→ **Short problem**
Repeat every line, exactly, from the very first through the one where "for o in list(bpy.data.objects): bpy.data.objects.remove(o)" appears. Add nothing else.

→ **Rows from a 3D scene dataset**
──────────

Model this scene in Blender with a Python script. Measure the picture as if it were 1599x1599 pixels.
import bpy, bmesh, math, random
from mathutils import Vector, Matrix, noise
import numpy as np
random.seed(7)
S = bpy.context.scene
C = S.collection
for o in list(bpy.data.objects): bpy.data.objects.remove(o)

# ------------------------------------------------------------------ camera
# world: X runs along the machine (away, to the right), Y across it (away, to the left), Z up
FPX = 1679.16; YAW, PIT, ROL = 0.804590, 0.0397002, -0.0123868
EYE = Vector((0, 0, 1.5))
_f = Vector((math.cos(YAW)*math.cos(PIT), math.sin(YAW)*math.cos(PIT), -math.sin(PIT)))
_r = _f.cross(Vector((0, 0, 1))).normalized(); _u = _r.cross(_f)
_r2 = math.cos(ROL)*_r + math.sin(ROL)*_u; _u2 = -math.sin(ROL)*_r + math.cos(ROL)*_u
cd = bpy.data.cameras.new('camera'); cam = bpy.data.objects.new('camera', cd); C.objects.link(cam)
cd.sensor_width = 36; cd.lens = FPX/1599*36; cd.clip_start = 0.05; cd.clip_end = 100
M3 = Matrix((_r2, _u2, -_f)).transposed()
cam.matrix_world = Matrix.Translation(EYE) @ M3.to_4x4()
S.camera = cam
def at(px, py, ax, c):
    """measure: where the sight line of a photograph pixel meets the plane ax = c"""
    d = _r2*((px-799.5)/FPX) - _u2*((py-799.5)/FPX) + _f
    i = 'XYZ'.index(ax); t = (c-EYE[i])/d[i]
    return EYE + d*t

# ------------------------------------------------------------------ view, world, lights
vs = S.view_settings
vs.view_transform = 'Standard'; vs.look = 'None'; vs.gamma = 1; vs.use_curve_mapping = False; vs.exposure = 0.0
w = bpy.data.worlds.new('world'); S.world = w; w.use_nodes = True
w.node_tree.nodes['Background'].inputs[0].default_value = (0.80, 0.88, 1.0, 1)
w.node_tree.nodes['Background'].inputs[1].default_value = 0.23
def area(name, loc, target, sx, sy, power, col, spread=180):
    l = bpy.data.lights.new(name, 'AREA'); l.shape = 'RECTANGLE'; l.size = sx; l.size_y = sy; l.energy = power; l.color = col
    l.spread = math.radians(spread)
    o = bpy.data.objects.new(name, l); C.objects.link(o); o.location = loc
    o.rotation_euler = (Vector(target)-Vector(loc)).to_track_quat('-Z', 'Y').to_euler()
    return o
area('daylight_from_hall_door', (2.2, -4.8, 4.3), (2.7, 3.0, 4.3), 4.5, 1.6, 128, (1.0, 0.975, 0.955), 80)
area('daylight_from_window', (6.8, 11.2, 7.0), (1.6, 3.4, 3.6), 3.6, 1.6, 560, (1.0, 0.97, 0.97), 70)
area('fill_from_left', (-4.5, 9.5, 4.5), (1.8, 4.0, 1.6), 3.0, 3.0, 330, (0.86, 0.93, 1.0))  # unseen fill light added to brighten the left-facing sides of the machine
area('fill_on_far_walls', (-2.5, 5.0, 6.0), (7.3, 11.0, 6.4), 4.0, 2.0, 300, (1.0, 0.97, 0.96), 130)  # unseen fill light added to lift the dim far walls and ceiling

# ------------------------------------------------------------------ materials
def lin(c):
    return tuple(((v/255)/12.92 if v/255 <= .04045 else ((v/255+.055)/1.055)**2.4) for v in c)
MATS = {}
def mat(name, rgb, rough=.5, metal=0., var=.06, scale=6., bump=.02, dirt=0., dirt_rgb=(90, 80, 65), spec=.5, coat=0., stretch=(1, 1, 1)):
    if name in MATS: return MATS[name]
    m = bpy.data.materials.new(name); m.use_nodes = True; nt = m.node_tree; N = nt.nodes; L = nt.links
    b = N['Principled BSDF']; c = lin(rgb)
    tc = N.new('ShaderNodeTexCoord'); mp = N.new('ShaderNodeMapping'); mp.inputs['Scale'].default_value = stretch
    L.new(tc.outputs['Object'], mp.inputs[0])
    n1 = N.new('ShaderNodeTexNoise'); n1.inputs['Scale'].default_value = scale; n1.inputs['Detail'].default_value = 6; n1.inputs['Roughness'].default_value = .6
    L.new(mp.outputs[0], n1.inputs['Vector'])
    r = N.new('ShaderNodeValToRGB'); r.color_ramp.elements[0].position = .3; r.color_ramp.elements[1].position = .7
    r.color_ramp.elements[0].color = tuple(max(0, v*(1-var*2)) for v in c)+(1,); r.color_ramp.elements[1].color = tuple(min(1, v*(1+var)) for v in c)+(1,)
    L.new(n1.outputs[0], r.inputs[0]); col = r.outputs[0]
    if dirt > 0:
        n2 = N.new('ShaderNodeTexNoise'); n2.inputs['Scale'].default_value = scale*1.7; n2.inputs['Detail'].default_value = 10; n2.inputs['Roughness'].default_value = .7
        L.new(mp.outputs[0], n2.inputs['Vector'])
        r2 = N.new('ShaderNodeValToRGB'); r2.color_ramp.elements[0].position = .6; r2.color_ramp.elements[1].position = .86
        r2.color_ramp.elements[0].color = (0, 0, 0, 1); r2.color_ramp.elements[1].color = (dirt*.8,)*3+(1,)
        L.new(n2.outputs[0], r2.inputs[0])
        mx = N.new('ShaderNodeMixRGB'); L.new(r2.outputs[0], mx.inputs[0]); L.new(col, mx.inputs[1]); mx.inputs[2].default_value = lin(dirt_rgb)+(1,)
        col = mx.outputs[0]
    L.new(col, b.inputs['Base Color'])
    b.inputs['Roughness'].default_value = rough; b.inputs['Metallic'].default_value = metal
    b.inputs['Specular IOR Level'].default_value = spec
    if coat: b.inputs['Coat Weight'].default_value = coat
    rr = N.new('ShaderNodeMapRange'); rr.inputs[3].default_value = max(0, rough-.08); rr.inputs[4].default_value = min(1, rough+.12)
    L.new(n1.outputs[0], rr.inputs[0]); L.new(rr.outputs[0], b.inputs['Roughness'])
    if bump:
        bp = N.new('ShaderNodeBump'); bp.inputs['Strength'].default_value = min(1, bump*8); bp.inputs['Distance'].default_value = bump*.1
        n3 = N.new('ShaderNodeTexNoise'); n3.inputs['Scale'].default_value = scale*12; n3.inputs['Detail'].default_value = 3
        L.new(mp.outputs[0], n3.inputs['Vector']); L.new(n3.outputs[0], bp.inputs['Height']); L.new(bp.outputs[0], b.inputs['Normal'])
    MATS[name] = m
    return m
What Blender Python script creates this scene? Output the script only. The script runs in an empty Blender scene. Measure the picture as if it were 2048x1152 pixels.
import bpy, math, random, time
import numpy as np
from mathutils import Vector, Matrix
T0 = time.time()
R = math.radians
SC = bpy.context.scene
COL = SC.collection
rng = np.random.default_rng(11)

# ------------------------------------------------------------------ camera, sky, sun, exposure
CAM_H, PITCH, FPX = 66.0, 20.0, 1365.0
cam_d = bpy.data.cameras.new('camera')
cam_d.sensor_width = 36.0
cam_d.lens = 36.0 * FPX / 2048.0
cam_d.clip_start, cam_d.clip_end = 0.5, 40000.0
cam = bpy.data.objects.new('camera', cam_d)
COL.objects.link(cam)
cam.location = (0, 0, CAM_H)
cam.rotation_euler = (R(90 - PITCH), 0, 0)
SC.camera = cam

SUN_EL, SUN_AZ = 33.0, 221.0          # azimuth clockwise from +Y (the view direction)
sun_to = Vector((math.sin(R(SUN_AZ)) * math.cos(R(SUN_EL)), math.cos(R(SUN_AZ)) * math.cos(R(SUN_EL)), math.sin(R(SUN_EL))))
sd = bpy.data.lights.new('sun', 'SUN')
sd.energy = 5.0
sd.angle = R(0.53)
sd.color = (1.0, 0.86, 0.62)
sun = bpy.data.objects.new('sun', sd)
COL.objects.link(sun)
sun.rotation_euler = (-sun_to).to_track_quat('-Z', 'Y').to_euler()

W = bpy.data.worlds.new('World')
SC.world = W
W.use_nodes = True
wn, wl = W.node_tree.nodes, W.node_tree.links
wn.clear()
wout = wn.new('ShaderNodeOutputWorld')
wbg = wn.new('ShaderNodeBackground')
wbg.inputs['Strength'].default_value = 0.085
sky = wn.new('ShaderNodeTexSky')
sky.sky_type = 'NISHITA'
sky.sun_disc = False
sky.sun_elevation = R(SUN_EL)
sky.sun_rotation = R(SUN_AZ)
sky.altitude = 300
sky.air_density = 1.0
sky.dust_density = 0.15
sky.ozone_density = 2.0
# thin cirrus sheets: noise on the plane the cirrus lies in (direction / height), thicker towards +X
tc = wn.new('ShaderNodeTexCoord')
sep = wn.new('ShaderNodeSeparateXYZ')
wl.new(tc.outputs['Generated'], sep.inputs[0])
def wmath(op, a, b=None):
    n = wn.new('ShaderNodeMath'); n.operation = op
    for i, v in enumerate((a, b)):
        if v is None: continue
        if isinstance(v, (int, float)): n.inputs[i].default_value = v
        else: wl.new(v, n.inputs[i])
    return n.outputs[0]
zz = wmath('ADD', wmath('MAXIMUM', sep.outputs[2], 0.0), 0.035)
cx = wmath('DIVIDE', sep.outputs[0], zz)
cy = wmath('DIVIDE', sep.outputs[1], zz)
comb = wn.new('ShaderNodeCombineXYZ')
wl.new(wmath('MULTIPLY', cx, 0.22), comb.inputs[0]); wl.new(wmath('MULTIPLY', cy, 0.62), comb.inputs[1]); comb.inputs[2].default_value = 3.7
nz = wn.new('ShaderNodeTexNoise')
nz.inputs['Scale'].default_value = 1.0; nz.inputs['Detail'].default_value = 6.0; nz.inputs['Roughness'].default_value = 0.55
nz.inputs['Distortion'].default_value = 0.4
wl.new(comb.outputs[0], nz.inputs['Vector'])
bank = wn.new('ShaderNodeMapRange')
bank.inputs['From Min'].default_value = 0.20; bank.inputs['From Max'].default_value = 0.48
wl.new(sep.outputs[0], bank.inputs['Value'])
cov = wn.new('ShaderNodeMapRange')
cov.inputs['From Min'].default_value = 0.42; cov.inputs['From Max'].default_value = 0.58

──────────

→ **Answer in full**
Model this scene in Blender with a Python script. Measure the picture as if it were 1599x1599 pixels.
import bpy, bmesh, math, random
from mathutils import Vector, Matrix, noise
import numpy as np
random.seed(7)
S = bpy.context.scene
C = S.collection
for o in list(bpy.data.objects): bpy.data.objects.remove(o)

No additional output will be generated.